October 26 marked the 8th death anniversary of celebrated photographer Rashid Talukder. Rashid Talukder was a noted Bangladeshi photojournalist for The Daily Ittefaq, most known for capturing some the defining images of the atrocities during the Bangladesh Liberation War of 1971. He was awarded the Lifetime Achievement Award at the Chobi Mela, an international photography festival in Dhaka, in 2006, and the 2010 "Pioneer Photographer Award" given by the National Geographic.
Talukder was a founder of the Bangladesh Photo Journalists' Association. He was born in 1939 in Baj Baj, near Calcutta (now Kolkata) in India. He developed an interest in photography while still at school, and by the time he reached class 8 in 1945, he started working in the darkroom.

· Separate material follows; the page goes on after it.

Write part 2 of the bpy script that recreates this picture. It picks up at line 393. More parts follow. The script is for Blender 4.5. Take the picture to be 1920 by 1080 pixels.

Talukdar started his career in 1962, as a press photographer with Daily Sangbad in Dhaka. After working here for a few years, he joined the The Daily Ittefaq, where he worked for 29 years as a photojournalist and during his career he most notably shot the Bangladesh Liberation War of 1971 against Pakistan and the photograph of Sheikh Mujibur Rahman delivering his historic speech on March 7 in 1971. As he feared for his safety, many of his photographs were not published until 1993 when he was approached by the The Daily Star.
Few photographers were able to film and publish an account of the events in 1971. Outside of Bangladesh, Horst Faas and Michel Laurent of the Associated Press won a Pulitzer Prize for best spot news photography in 1972, which appeared in a print as "Death in Dacca".
He was also a member of advisory councils of photographic organisations like Bangladesh Photographic Society. Talukdar died in 2011 in Dhaka, after a brief illness at the age of 72.